- Former "Cosby" star returns to roots on network that made her a household name
- In past 20 years, she's worked consistently on TV, experimenting with various genres
- Never typecast, the actress desires to do grittier roles
(CNN) -- Tempestt Bledsoe is all grown up now. The former "Cosby Show" star has gone back to her family sitcom roots to star in NBC's Jimmy Fallon-produced comedy series, "Guys With Kids," where she portrays -- of all things -- a working mother who shares a busy New York home with her good-humored hubby and a brooding brood of kids.
Sound familiar?
For almost 10 years (1984-1992), Bledsoe starred as Vanessa Huxtable on the NBC juggernaut "The Cosby Show." Now she is experiencing a homecoming of sorts.
"It's very exciting," Bledsoe, 39, said recently. "Everyone has been great. The nostalgia of it has been on everyone's mind." The actress said her new project is a very traditional sitcom similar to the series that gave her her first taste of stardom in that, "it's a show that you should be able to sit around with your family and not have to turn the TV off and everyone has a comforting experience."

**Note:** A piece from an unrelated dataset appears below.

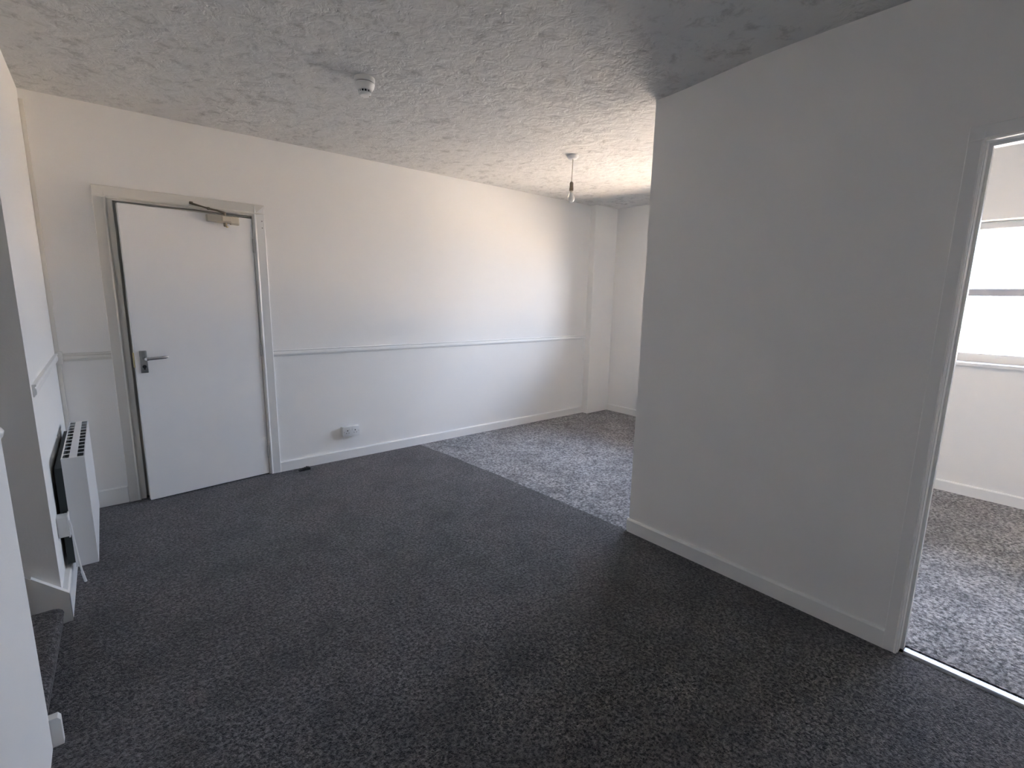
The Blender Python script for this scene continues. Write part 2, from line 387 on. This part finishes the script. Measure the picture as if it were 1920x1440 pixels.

Of all her former "Cosby Show" co-stars, Bledsoe is the one who has consistently worked professionally on television in various roles, some hits and a few misses.
'The Cosby Show': Then and now
After graduating from New York University (where she majored in finance), she made an ambitious foray into the world of talk television with "The Tempestt Bledsoe Show," a syndicated chat fest produced by Dick Clark. "It was a positive experience for me," she said, and one she won't completely rule out doing again, considering the talk show genre seems to be in full swing again with new shows hosted by Steve Harvey, Katie Couric and 1990s stalwart Ricki Lake.
"My time is taken up a bit at the moment, but I think it's a great genre when it works well," Bledsoe said. "It's a really great showcase for personalities and a wonderful way to really influence people and make a contribution depending on the kind of show you want to do."
While she considers herself an actor above all else, she has also tried her hand in the reality television arena. In 2009, she and her longtime partner, "Different World" actor Darryl Bell, were subjects of the Fox Reality Channel's short-lived "Househusbands of Hollywood" series, which chronicled the lives of "house husbands" whose wives were the breadwinners of the family.
"It was something that a friend of mine was producing and I was like 'Why not, let's try it,'" Bledsoe explained. "But ... I'm a little too private for that so it's not my forte. ... The genre is so huge at this point and can be so many different things it's just another way to communicate with an audience, but as far as talking about my private life and stuff like that, it's not my thing."
Not that she's totally against the genre, as Bledsoe also appeared on VH1's "Celebrity Fit Club" and NBC's "Fear Factor." Her turn as the host of the TLC's home makeover series "Clean House," was a good experience, she said. "(It was) very good, a lot of hard work, but also very inspirational. It changed a lot of people's lives for the better."
These days Bledsoe has found her groove chopping it up alongside comedic actor Anthony Anderson, who plays her stay-at-home husband on "Guys With Kids."
"A lot of times as an actor you have to manufacture chemistry that's just not there and you do the best you can, but (Anthony and I) just click," she said. "We're both really, really fortunate and we have a lot of fun with it. People say all the time that it radiates through the screen."
She and another "Guys With Kids" co-star, Jamie-Lynn Sigler, share a special bond, too: Both actresses became household names as the teenage daughters of two of TV's most indelible clans: Bledsoe on "The Cosby Show" and Sigler as Meadow on "The Sopranos."
"Jamie and I are very close," Bledsoe said. "We talk all the time about how great this experience is and how wonderful it is to be seen all grown up as mothers to children and lovers to husbands and dealing with grown-up issues. We've been very blessed."
"The audiences have been very receptive to all the work we've done, and they've watched us grow up in front of their eyes," she added. "And it's been a really smooth process for both of us."
In retrospect, Bledsoe considers herself "really lucky" in that she has had the opportunity to not be typecast as Vanessa in her career, though she says she's anxious to do more gritty roles.
"It would be nice to play a little bit of a bad girl," she said. "So, we'll see."